Given instruction: From the first line of the listing below to the line with "stencil(pl,-.900); stencil(pc,-.015); stencil(pr,.812)", print each line exactly, and nothing more. Leave out the pictures.

Data excerpt:
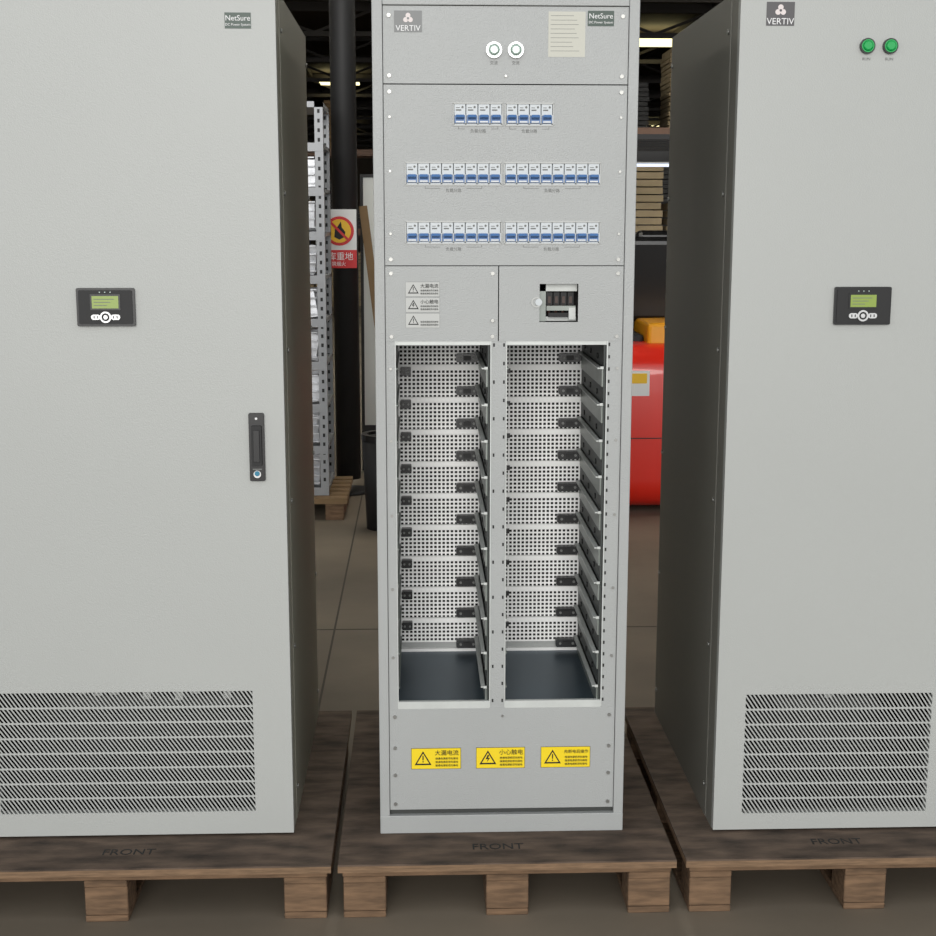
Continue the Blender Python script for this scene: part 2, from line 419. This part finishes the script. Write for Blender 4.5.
for bi,(x0,x1) in enumerate(bays):
    xb=x1-.006
    for k in range(10):
        z=.352+k*.0869
        cx=xb-.034
        b.rrect(cx-.029,cx+.029,z-.011,z+.011,.005,YB-.03,YB-.010,BLK,3)
        b.cyl((cx-.017,YB-.031,z),.0035,.003,'y',INKG,10); b.cyl((cx+.018,YB-.031,z),.0035,.003,'y',INKG,10)
        b.box(cx-.010,cx+.010,YB-.034,YB-.03,z-.006,z+.006,BLK2)
        if k<9:
            cz=z+.052
            if bi==0:
                b.rrect(x0+.006,x0+.034,cz-.011,cz+.011,.003,YB-.03,YB-.003,BLK,3)
                for q in(.013,.027): b.cyl((x0+q,YB-.031,cz),.003,.003,'y',INKG,8)
            else:
                b.box(x0+.02,x0+.037,YB-.02,YB-.003,cz-.006,cz+.006,BLK)
b.done()

# ---------------------------------------------------------------- pallets
def pallet(x0,x1,y0=-.168,y1=.875):
    e=empty('wooden_pallet',((x0+x1)/2,(y0+y1)/2,-.14))
    b=MB('plywood_deck',e)
    b.box(x0,x1,y0,y1,-.004,0,PLY); b.box(x0,x1,y0,y1,-.020,-.004,PLYE); b.done()
    b=MB('pallet_frame',e); n=7; w=.1
    for i in range(n):
        y=y0+.012+(y1-y0-.024-w)*i/(n-1); b.box(x0+.01,x1-.01,y,y+w,-.036,-.0205,WOOD)
    for i in range(3):
        x=x0+.012+(x1-x0-.024-.1)*i/2
        b.box(x,x+.1,y0+.012,y1-.012,-.052,-.0365,WOOD)
        for j in range(3):
            y=y0+.014+(y1-y0-.028-.1)*j/2; b.box(x,x+.1,y,y+.1,-.124,-.0525,WOOD)
        b.box(x,x+.1,y0+.012,y1-.012,-.14,-.1245,WOOD)
    b.done(.002,1)
    return e
pl=pallet(-1.47,-.412); pc=pallet(-.396,.405); pr=pallet(.428,1.30)
def stencil(e,x): text('stencil_text','FRONT',(x,-.083,.0004),.043,INK,e,rot=(0,0,0),sx=.9)
stencil(pl,-.900); stencil(pc,-.015); stencil(pr,.812)

# ---------------------------------------------------------------- warehouse shell
FZ=-.14
def slab(name,x0,x1,y0,y1,z0,z1,m):
    b=MB(name); b.box(x0,x1,y0,y1,z0,z1,m); return b.done()
slab('floor',-14,14,-9,60,FZ-.1,FZ,CONC)
slab('wall_left',-14.2,-14,-1.4,60,FZ,5.3,WALLM); slab('wall_right',14,14.2,-1.4,60,FZ,5.3,WALLM); slab('wall_back',-14,14,60,60.2,FZ,5.3,WALLM)
slab('ceiling',-14,14,-1.4,60,5.3,5.4,ROOFM)
b=MB('roof_trusses')
for y in range(2,60,4):
    b.box(-14,14,y,y+.12,5.12,5.28,STEELD); b.box(-14,14,y,y+.1,4.7,4.78,STEELD)
    for i in range(28):
        x=-14+i; sgn=1 if i%2 else -1
        b.obox((x+.5,y+.05,4.95),(1.06,.05,.05),(0,sgn*.36,0),STEELD)
for x in range(-13,14,2): b.box(x,x+.08,-1.3,60,5.2,5.29,STEELD)
b.done()
b=MB('skylights_and_fill_panels')
for x,y in((-2.2,33.6),(4.6,25.3),(8.6,50),(-8,33.6),(-8,18),(-3,50),(3,42)): b.box(x-.5,x+.5,y-.45,y+.45,5.0,5.05,SKYL)
for x in(-6,0,6):
    for y in(5,11,17): b.box(x-.6,x+.6,y-1.5,y+1.5,5.08,5.11,FILLP)  # added out of view to light the near interior
b.done()
b=MB('floor_joints')
for y in(2.2,8,14,20): b.box(-14,14,y,y+.008,FZ,FZ+.001,JOINT)
for x in(-6,-.55,6): b.box(x,x+.008,1,40,FZ,FZ+.001,JOINT)
b.done()

# ---------------------------------------------------------------- left background
e=empty('storage_rack',(-1.25,4.7,FZ))
b=MB('uprights',e)
rx0,rx1,ry0,ry1=-1.8,-.705,4.4,4.95
for x in(rx0,rx1-.045):
    for y in(ry0,ry1-.045):
        b.box(x,x+.045,y,y+.045,FZ+.12,2.12,RACKM)
        z=FZ+.2
        while z<2.08: b.box(x+.016,x+.029,y-.001,y,z,z+.02,INK); z+=.05
b.box(rx0,rx1,ry0,ry1,2.09,2.12,RACKM); b.done()
b=MB('shelves',e)
for k in range(9):
    z=FZ+.14+k*.235; b.box(rx0,rx1,ry0,ry1,z,z+.02,RACKM); b.box(rx0,rx1,ry0-.004,ry0,z-.02,z+.025,RACKM)
b.done()
b=MB('stored_parts',e)
for k in range(8):
    z0=FZ+.16+k*.235; x=rx0+.06
    while x<rx1-.12:
        w=.03+random.random()*.06; h=.05+random.random()*.13
        b.box(x,min(x+w,rx1-.12),ry0+.02+random.random()*.08,ry1-.05,z0,z0+h,random.choice([PARTS,PARTS,RACKM,BLK2])); x+=w+.008
    for j in range(8):
        b.obox((rx1-.08,ry0+.03+j*.055,z0+.075+random.random()*.02),(.045+random.random()*.03,.012,.13+random.random()*.03),(random.uniform(-.3,.3),random.uniform(-.2,.2),0),PARTS)
    for j in range(4): b.box(rx1-.125,rx1-.05,ry0+.005,ry0+.02,z0+.025+j*.045,z0+.032+j*.045,PARTS)
b.done()
e=empty('rack_pallet',(-1.25,4.65,FZ)); b=MB('boards',e)
for x in(-1.85,-1.25,-.72): b.box(x,x+.1,4.3,5.0,FZ,FZ+.09,WOOD)
for i in range(6): b.box(-1.86,-.60,4.3+i*.12,4.39+i*.12,FZ+.09,FZ+.12,BOX)
b.done()
b=MB('steel_column',loc=(-.63,5.1,FZ)); b.cyl((-.63,5.1,2.6),.075,5.3,'z',BLK2,20); b.cyl((-.63,5.1,FZ+.01),.13,.02,'z',BLK2,20); b.done()
e=empty('fire_warning_sign',(-.67,4.99,1.4)); b=MB('sign_plate',e); y=5.02
b.box(-.80,-.56,y,y+.004,1.22,1.56,WHITE); b.box(-.80,-.56,y-.002,y,1.22,1.325,SRED)
b.cyl((-.66,y-.002,1.435),.085,.004,'y',SRED,28); b.cyl((-.66,y-.004,1.435),.068,.004,'y',SYEL,28)
b.prism([(-.69,1.40),(-.66,1.385),(-.63,1.40),(-.625,1.43),(-.645,1.455),(-.65,1.49),(-.67,1.46),(-.685,1.445)],y-.008,y-.005,INK)
b.obox((-.66,y-.009,1.435),(.15,.002,.014),(0,math.radians(45),0),SRED); b.done()
text('sign_text','仓库重地',(-.68,y-.004,1.285),.05,WINK,e); text('sign_text_small','严禁烟火',(-.68,y-.004,1.243),.028,WINK,e)
b=MB('leaning_board',loc=(-.3,5.9,FZ)); b.obox((-.3,5.9,.9),(.52,.04,1.75),(math.radians(-6),0,0),BOARD)
for s in(-1,1): b.obox((-.3+s*.265,5.9,.9),(.02,.05,1.78),(math.radians(-6),0,0),BLK2)
b.obox((-.3,5.99,1.78),(.55,.05,.02),(math.radians(-6),0,0),BLK2)
b.obox((-.3,5.81,.02),(.55,.06,.3),(math.radians(-6),0,0),BLK2); b.done()
b=MB('timber_plank',loc=(-.45,5.6,FZ)); b.obox((-.44,5.6,.72),(.05,.06,1.75),(math.radians(-6),math.radians(-7),0),BOX); b.done()
b=MB('trash_bin',loc=(-.38,4.1,FZ)); b.cyl((-.38,4.1,FZ+.25),.105,.5,'z',BLK2,28,.125); b.tube((-.38,4.1,FZ+.5),.13,.10,.03,'z',BLK,28); b.done()

# ---------------------------------------------------------------- forklift
e=empty('forklift',(1.15,5.5,FZ))
b=MB('counterweight',e); fx0,fx1=.62,1.68
b.box(fx0,fx1,4.35,5.1,FZ+.03,.82,RED)
o=b.done(.17,8)
for f in o.data.polygons: f.use_smooth=True
b=MB('counterweight_trim',e)
b.box(fx0+.2,fx1-.2,4.345,4.352,.30,.305,BLK2); b.cyl((1.25,4.345,.12),.04,.03,'y',BLK2,20)
for x in(.80,1.50): b.cyl((x,4.345,.45),.035,.02,'y',ORY,18)
b.done()
b=MB('bodywork',e)
b.box(fx0+.08,fx1-.08,4.95,6.1,.0,.62,RED); b.box(fx0+.10,1.08,4.6,5.5,.80,.86,BLK2); b.box(1.085,fx1-.10,4.5,5.5,.80,.93,ORY); b.box(fx0+.12,fx1-.12,6.1,6.4,.0,.95,BLK2)
b.box(fx0,fx1,5.4,6.3,.12,.2,BLK2); b.done(.02,2)
b=MB('warning_plate',e); b.box(.90,1.075,4.346,4.352,.54,.68,WHITE); b.box(.90,1.06,4.343,4.347,.61,.665,SYEL); b.done()
b=MB('seat',e); b.box(.9,1.4,5.0,5.5,.86,1.0,BLK); b.obox((1.15,4.98,1.16),(.5,.14,.5),(math.radians(8),0,0),BLK); b.obox((1.2,4.97,1.36),(.26,.1,.16),(math.radians(8),0,0),BLK); b.done(.04,3)
b=MB('overhead_guard',e)
for x in(.72,1.58):
    b.obox((x,4.85,1.4),(.06,.08,1.15),(math.radians(0),0,0),BLK2); b.obox((x,6.2,1.4),(.05,.06,1.2),(math.radians(8),0,0),BLK2); b.box(x-.03,x+.03,4.8,6.15,1.93,1.98,BLK2)
for i in range(8): b.box(.72,1.58,4.8+i*.18,4.84+i*.18,1.95,1.98,BLK2)
b.done()
b=MB('wheels',e)
for x in(.70,1.60):
    b.cyl((x,5.15,FZ+.22),.22,.16,'x',RUB,28); b.cyl((x,6.15,FZ+.28),.28,.2,'x',RUB,28)
    b.cyl((x,5.15,FZ+.22),.11,.17,'x',ORY,20); b.cyl((x,6.15,FZ+.28),.14,.21,'x',ORY,20)
b.done(.01,2)
b=MB('mast',e)
for x in(.72,1.56): b.box(x,x+.08,6.5,6.6,FZ+.05,2.0,BLK2)
for z in(.1,1.0,1.9): b.box(.72,1.64,6.52,6.58,z,z+.08,BLK2)
for x in(.88,1.34): b.box(x,x+.1,6.6,7.6,FZ+.05,FZ+.09,STEELD); b.box(x,x+.1,6.6,6.64,FZ+.05,.5,STEELD)
b.tube((1.15,5.95,1.15),.17,.15,.03,'z',BLK,24); b.cyl((1.15,5.97,.95),.02,.4,'z',BLK,10)
b.done()

# ---------------------------------------------------------------- pallet racking in depth
def racking(x0,x1,y0,depth,levels,zp,cols):
    e=empty('pallet_racking',((x0+x1)/2,y0+depth/2,FZ)); b=MB('rack_frame',e)
    n=max(1,round((x1-x0)/2.4))
    for i in range(n+1):
        x=x0+(x1-x0)*i/n
        for y in(y0,y0+depth-.08): b.box(x-.04,x+.04,y,y+.08,FZ,FZ+levels*zp+.2,RBLUE)
    for k in range(1,levels+1):
        for y in(y0,y0+depth-.05): b.box(x0,x1,y,y+.05,FZ+k*zp-.12,FZ+k*zp,RORG)
        b.box(x0,x1,y0+.05,y0+depth-.05,FZ+k*zp-.03,FZ+k*zp,WOOD)
    b.done(); b=MB('stacked_goods',e)
    for k in range(levels+1):
        x=x0+.1; z=FZ+k*zp+.001
        while x<x1-.3:
            w=.25+random.random()*.4
            if x+w>x1-.06: break
            h=.3+random.random()*(zp-.55); m=random.choice(cols); q=max(1,int(h/.07))
            if k<levels or random.random()<.5:
                for j in range(q): b.box(x+random.random()*.02,x+w-.03-random.random()*.03,y0+.08,y0+depth-.1,z+j*h/q,z+(j+1)*h/q-.012,m)
            x+=w
    b.done()
racking(1.2,6.0,10,1.0,2,1.25,[BOX,BOX2,BOX2])
racking(2.2,9.4,18,1.0,2,1.5,[BOX,BOX2,BLK2])
racking(-6.8,-2.0,12,1.0,2,1.4,[BOX,BOX2,PARTS])
racking(-5,0.2,24,1.0,2,1.5,[BOX,BOX2,BLK2])
e=empty('tube_light',(1.5,8.8,1.98)); b=MB('tube',e); b.box(.9,2.6,8.78,8.82,1.955,1.98,mat('tube_glow',(225,235,255),.5,emit=.7)); b.box(.9,2.6,8.76,8.84,1.98,2.02,RACKM)
for x in(1.0,2.5): b.box(x-.006,x+.006,8.79,8.81,2.02,5.3,STEELD)
b.done()

# ---------------------------------------------------------------- lights
sun=bpy.data.lights.new('daylight_sun','SUN'); sun.energy=1.75; sun.angle=math.radians(30); sun.color=(1,.98,.945)
so=bpy.data.objects.new('daylight_sun',sun); S.collection.objects.link(so)
so.rotation_euler=Vector((.08,1,-.19)).to_track_quat('-Z','Y').to_euler(); so.location=(-3,-8,6)

# ---------------------------------------------------------------- world + camera
w=bpy.data.worlds.new('World'); S.world=w; w.use_nodes=True; nt=w.node_tree; bg=nt.nodes['Background']
bg.inputs[0].default_value=(.95,.98,1,1); bg.inputs[1].default_value=.92
cam=bpy.data.cameras.new('camera'); co=bpy.data.objects.new('camera',cam); S.collection.objects.link(co)
cam.sensor_width=36; cam.lens=1378.78/936*36; cam.clip_end=200
yaw,pitch,roll=.0358,.1764,.0008
fwd=Vector((math.sin(yaw)*math.cos(pitch),math.cos(yaw)*math.cos(pitch),-math.sin(pitch))); right=Vector((math.cos(yaw),-math.sin(yaw),0)); up=right.cross(fwd)
r2=right*math.cos(roll)+up*math.sin(roll); u2=-right*math.sin(roll)+up*math.cos(roll)
M=Matrix((r2,u2,-fwd)).transposed().to_4x4(); M.translation=Vector((-.1991,-3.1992,1.4862)); co.matrix_world=M
S.camera=co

Completed task:
Continue the Blender Python script for this scene: part 2, from line 419. This part finishes the script. Write for Blender 4.5.
for bi,(x0,x1) in enumerate(bays):
    xb=x1-.006
    for k in range(10):
        z=.352+k*.0869
        cx=xb-.034
        b.rrect(cx-.029,cx+.029,z-.011,z+.011,.005,YB-.03,YB-.010,BLK,3)
        b.cyl((cx-.017,YB-.031,z),.0035,.003,'y',INKG,10); b.cyl((cx+.018,YB-.031,z),.0035,.003,'y',INKG,10)
        b.box(cx-.010,cx+.010,YB-.034,YB-.03,z-.006,z+.006,BLK2)
        if k<9:
            cz=z+.052
            if bi==0:
                b.rrect(x0+.006,x0+.034,cz-.011,cz+.011,.003,YB-.03,YB-.003,BLK,3)
                for q in(.013,.027): b.cyl((x0+q,YB-.031,cz),.003,.003,'y',INKG,8)
            else:
                b.box(x0+.02,x0+.037,YB-.02,YB-.003,cz-.006,cz+.006,BLK)
b.done()

# ---------------------------------------------------------------- pallets
def pallet(x0,x1,y0=-.168,y1=.875):
    e=empty('wooden_pallet',((x0+x1)/2,(y0+y1)/2,-.14))
    b=MB('plywood_deck',e)
    b.box(x0,x1,y0,y1,-.004,0,PLY); b.box(x0,x1,y0,y1,-.020,-.004,PLYE); b.done()
    b=MB('pallet_frame',e); n=7; w=.1
    for i in range(n):
        y=y0+.012+(y1-y0-.024-w)*i/(n-1); b.box(x0+.01,x1-.01,y,y+w,-.036,-.0205,WOOD)
    for i in range(3):
        x=x0+.012+(x1-x0-.024-.1)*i/2
        b.box(x,x+.1,y0+.012,y1-.012,-.052,-.0365,WOOD)
        for j in range(3):
            y=y0+.014+(y1-y0-.028-.1)*j/2; b.box(x,x+.1,y,y+.1,-.124,-.0525,WOOD)
        b.box(x,x+.1,y0+.012,y1-.012,-.14,-.1245,WOOD)
    b.done(.002,1)
    return e
pl=pallet(-1.47,-.412); pc=pallet(-.396,.405); pr=pallet(.428,1.30)
def stencil(e,x): text('stencil_text','FRONT',(x,-.083,.0004),.043,INK,e,rot=(0,0,0),sx=.9)
stencil(pl,-.900); stencil(pc,-.015); stencil(pr,.812)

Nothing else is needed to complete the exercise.